__WHAT IS ASKED__
Output the material word for word. Leave each picture out.

__INFORMATION SUPPLIED__

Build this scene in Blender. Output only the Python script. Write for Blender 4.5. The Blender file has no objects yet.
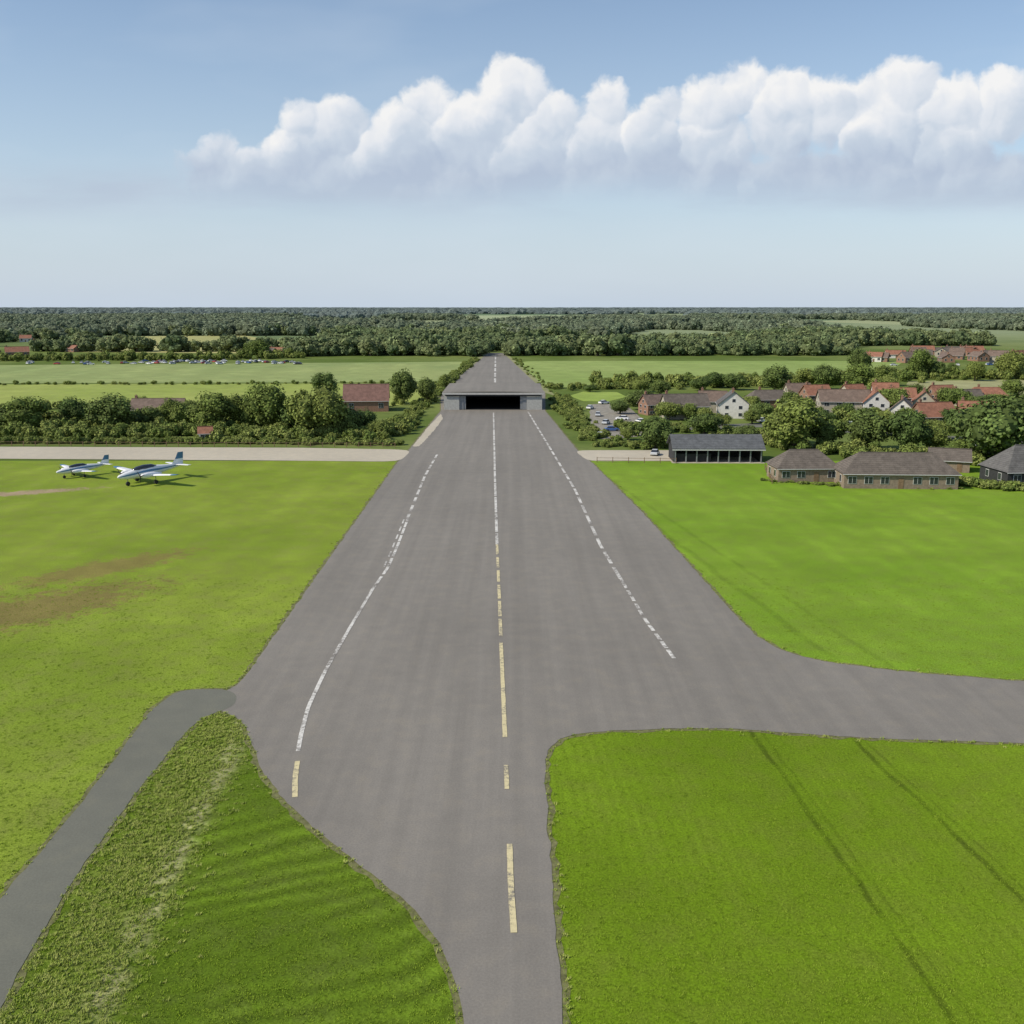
import bpy, math, random
import numpy as np
from mathutils import Vector, Matrix, noise as mnoise
from mathutils.geometry import tessellate_polygon
R=random.Random(7)
S=bpy.context.scene
COL=S.collection
# ------------------------------------------------------------ survey: camera and ground helper
H=35.0; F=983.0; PITCH=math.atan(205/983.0)
cp,sp=math.cos(PITCH),math.sin(PITCH)
def P(u,v,z=0.0):
    cx=(u-512)/F; cy=(512-v)/F
    dz=cy*cp-sp
    k=-(H-z)/dz
    return Vector((cx*k,(cp+cy*sp)*k,z))
def depth(u,v):
    p=P(u,v); return p.y*cp+H*sp
def ST(u,v):
    cx=(u-512)/F; cy=(512-v)/F; y=cp+cy*sp
    return cx/y,(cy*cp-sp)/y
cam=bpy.data.cameras.new("camera"); co=bpy.data.objects.new("camera",cam); COL.objects.link(co)
co.location=(0,0,H); co.rotation_euler=(math.radians(90)-PITCH,0,0)
cam.sensor_width=36; cam.lens=36*F/1024; cam.clip_end=120000; cam.clip_start=0.5
S.camera=co
# ------------------------------------------------------------ node helper
class NB:
    def __init__(s,nt): s.nt=nt; nt.nodes.clear()
    def n(s,t,props=None,ins=None):
        nd=s.nt.nodes.new(t)
        for k,v in (props or {}).items(): setattr(nd,k,v)
        for k,v in (ins or {}).items(): s.set(nd.inputs[k],v)
        return nd
    def set(s,sock,v):
        if isinstance(v,bpy.types.NodeSocket): s.nt.links.new(v,sock)
        elif isinstance(v,bpy.types.Node): s.nt.links.new(v.outputs[0],sock)
        else:
            if isinstance(v,(tuple,list)) and len(v)==3 and sock.type=='RGBA': v=(*v,1)
            sock.default_value=v
    def m(s,op,a,b=0.0,c=None,clamp=False):
        nd=s.n('ShaderNodeMath',{'operation':op,'use_clamp':clamp}); s.set(nd.inputs[0],a); s.set(nd.inputs[1],b)
        if c is not None: s.set(nd.inputs[2],c)
        return nd.outputs[0]
    def vm(s,op,a,b=(0,0,0),out=0):
        nd=s.n('ShaderNodeVectorMath',{'operation':op}); s.set(nd.inputs[0],a)
        if op=='SCALE': s.set(nd.inputs['Scale'],b)
        else: s.set(nd.inputs[1],b)
        return nd.outputs[1] if op in('DOT_PRODUCT','LENGTH') else nd.outputs[0]
    def noise(s,vec,scale,detail=3,rough=0.5,col=False,dist=0,dim='3D'):
        nd=s.n('ShaderNodeTexNoise',{'noise_dimensions':dim},{'Vector':vec,'Scale':scale,'Detail':detail,'Roughness':rough,'Distortion':dist})
        return nd.outputs[1] if col else nd.outputs[0]
    def mix(s,f,a,b,mode='MIX'):
        nd=s.n('ShaderNodeMix',{'data_type':'RGBA','blend_type':mode})
        s.set(nd.inputs[0],f); s.set(nd.inputs[6],a); s.set(nd.inputs[7],b); return nd.outputs[2]
    def mixf(s,f,a,b):
        nd=s.n('ShaderNodeMix',{'data_type':'FLOAT'})
        s.set(nd.inputs[0],f); s.set(nd.inputs[2],a); s.set(nd.inputs[3],b); return nd.outputs[0]
    def mr(s,v,a,b,c=0.0,d=1.0,smooth=False):
        nd=s.n('ShaderNodeMapRange',{'interpolation_type':'SMOOTHSTEP' if smooth else 'LINEAR'})
        for i,x in enumerate((v,a,b,c,d)): s.set(nd.inputs[i],x)
        return nd.outputs[0]
    def pos(s): return s.n('ShaderNodeNewGeometry').outputs['Position']
    def scalevec(s,v,sc): return s.vm('MULTIPLY',v,sc)
def newmat(name):
    m=bpy.data.materials.new(name); m.use_nodes=True; return m,NB(m.node_tree)
def finish(b,col,rough=0.9,bump=None,bstr=0.5,bdist=0.05,spec=0.2,metal=0.0,trans=None):
    p=b.n('ShaderNodeBsdfPrincipled',None,{'Base Color':col,'Roughness':rough,'Metallic':metal})
    p.inputs['Specular IOR Level'].default_value=spec
    if bump is not None:
        bn=b.n('ShaderNodeBump',None,{'Height':bump,'Strength':bstr,'Distance':bdist}); b.set(p.inputs['Normal'],bn.outputs[0])
    out=b.n('ShaderNodeOutputMaterial')
    b.set(out.inputs[0],p.outputs[0])
def simple(name,col,rough=0.7,var=0.25,scale=1.5,spec=0.3,metal=0.0,bstr=0.2):
    m,b=newmat(name)
    tc=b.n('ShaderNodeTexCoord').outputs['Object']
    n1=b.noise(tc,scale,4,0.6)
    f=b.mr(n1,0.3,0.7,1-var,1+var)
    c=b.vm('SCALE',b.n('ShaderNodeRGB').outputs[0],f)
    c.node.inputs[0].links[0].from_node.outputs[0].default_value=(*col,1)
    finish(b,c,rough,n1,bstr,0.03,spec,metal); return m
def linemask(b,pos,p1,p2,w):
    d=(p2-p1); d.z=0; L=d.length; d/=L; n=Vector((-d.y,d.x,0))
    off=n.dot(p1)
    wob=b.m('MULTIPLY',b.m('SUBTRACT',b.noise(pos,0.12,3,dim='2D'),0.5),1.2)
    dd=b.m('ABSOLUTE',b.m('ADD',b.m('SUBTRACT',b.vm('DOT_PRODUCT',pos,tuple(n)),off),wob))
    return b.mr(dd,w*0.3,w*1.6,1.0,0.0,True)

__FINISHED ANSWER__
Build this scene in Blender. Output only the Python script. Write for Blender 4.5. The Blender file has no objects yet.
import bpy, math, random
import numpy as np
from mathutils import Vector, Matrix, noise as mnoise
from mathutils.geometry import tessellate_polygon
R=random.Random(7)
S=bpy.context.scene
COL=S.collection
# ------------------------------------------------------------ survey: camera and ground helper
H=35.0; F=983.0; PITCH=math.atan(205/983.0)
cp,sp=math.cos(PITCH),math.sin(PITCH)
def P(u,v,z=0.0):
    cx=(u-512)/F; cy=(512-v)/F
    dz=cy*cp-sp
    k=-(H-z)/dz
    return Vector((cx*k,(cp+cy*sp)*k,z))
def depth(u,v):
    p=P(u,v); return p.y*cp+H*sp
def ST(u,v):
    cx=(u-512)/F; cy=(512-v)/F; y=cp+cy*sp
    return cx/y,(cy*cp-sp)/y
cam=bpy.data.cameras.new("camera"); co=bpy.data.objects.new("camera",cam); COL.objects.link(co)
co.location=(0,0,H); co.rotation_euler=(math.radians(90)-PITCH,0,0)
cam.sensor_width=36; cam.lens=36*F/1024; cam.clip_end=120000; cam.clip_start=0.5
S.camera=co
# ------------------------------------------------------------ node helper
class NB:
    def __init__(s,nt): s.nt=nt; nt.nodes.clear()
    def n(s,t,props=None,ins=None):
        nd=s.nt.nodes.new(t)
        for k,v in (props or {}).items(): setattr(nd,k,v)
        for k,v in (ins or {}).items(): s.set(nd.inputs[k],v)
        return nd
    def set(s,sock,v):
        if isinstance(v,bpy.types.NodeSocket): s.nt.links.new(v,sock)
        elif isinstance(v,bpy.types.Node): s.nt.links.new(v.outputs[0],sock)
        else:
            if isinstance(v,(tuple,list)) and len(v)==3 and sock.type=='RGBA': v=(*v,1)
            sock.default_value=v
    def m(s,op,a,b=0.0,c=None,clamp=False):
        nd=s.n('ShaderNodeMath',{'operation':op,'use_clamp':clamp}); s.set(nd.inputs[0],a); s.set(nd.inputs[1],b)
        if c is not None: s.set(nd.inputs[2],c)
        return nd.outputs[0]
    def vm(s,op,a,b=(0,0,0),out=0):
        nd=s.n('ShaderNodeVectorMath',{'operation':op}); s.set(nd.inputs[0],a)
        if op=='SCALE': s.set(nd.inputs['Scale'],b)
        else: s.set(nd.inputs[1],b)
        return nd.outputs[1] if op in('DOT_PRODUCT','LENGTH') else nd.outputs[0]
    def noise(s,vec,scale,detail=3,rough=0.5,col=False,dist=0,dim='3D'):
        nd=s.n('ShaderNodeTexNoise',{'noise_dimensions':dim},{'Vector':vec,'Scale':scale,'Detail':detail,'Roughness':rough,'Distortion':dist})
        return nd.outputs[1] if col else nd.outputs[0]
    def mix(s,f,a,b,mode='MIX'):
        nd=s.n('ShaderNodeMix',{'data_type':'RGBA','blend_type':mode})
        s.set(nd.inputs[0],f); s.set(nd.inputs[6],a); s.set(nd.inputs[7],b); return nd.outputs[2]
    def mixf(s,f,a,b):
        nd=s.n('ShaderNodeMix',{'data_type':'FLOAT'})
        s.set(nd.inputs[0],f); s.set(nd.inputs[2],a); s.set(nd.inputs[3],b); return nd.outputs[0]
    def mr(s,v,a,b,c=0.0,d=1.0,smooth=False):
        nd=s.n('ShaderNodeMapRange',{'interpolation_type':'SMOOTHSTEP' if smooth else 'LINEAR'})
        for i,x in enumerate((v,a,b,c,d)): s.set(nd.inputs[i],x)
        return nd.outputs[0]
    def pos(s): return s.n('ShaderNodeNewGeometry').outputs['Position']
    def scalevec(s,v,sc): return s.vm('MULTIPLY',v,sc)
def newmat(name):
    m=bpy.data.materials.new(name); m.use_nodes=True; return m,NB(m.node_tree)
def finish(b,col,rough=0.9,bump=None,bstr=0.5,bdist=0.05,spec=0.2,metal=0.0,trans=None):
    p=b.n('ShaderNodeBsdfPrincipled',None,{'Base Color':col,'Roughness':rough,'Metallic':metal})
    p.inputs['Specular IOR Level'].default_value=spec
    if bump is not None:
        bn=b.n('ShaderNodeBump',None,{'Height':bump,'Strength':bstr,'Distance':bdist}); b.set(p.inputs['Normal'],bn.outputs[0])
    out=b.n('ShaderNodeOutputMaterial')
    b.set(out.inputs[0],p.outputs[0])
def simple(name,col,rough=0.7,var=0.25,scale=1.5,spec=0.3,metal=0.0,bstr=0.2):
    m,b=newmat(name)
    tc=b.n('ShaderNodeTexCoord').outputs['Object']
    n1=b.noise(tc,scale,4,0.6)
    f=b.mr(n1,0.3,0.7,1-var,1+var)
    c=b.vm('SCALE',b.n('ShaderNodeRGB').outputs[0],f)
    c.node.inputs[0].links[0].from_node.outputs[0].default_value=(*col,1)
    finish(b,c,rough,n1,bstr,0.03,spec,metal); return m
def linemask(b,pos,p1,p2,w):
    d=(p2-p1); d.z=0; L=d.length; d/=L; n=Vector((-d.y,d.x,0))
    off=n.dot(p1)
    wob=b.m('MULTIPLY',b.m('SUBTRACT',b.noise(pos,0.12,3,dim='2D'),0.5),1.2)
    dd=b.m('ABSOLUTE',b.m('ADD',b.m('SUBTRACT',b.vm('DOT_PRODUCT',pos,tuple(n)),off),wob))
    return b.mr(dd,w*0.3,w*1.6,1.0,0.0,True)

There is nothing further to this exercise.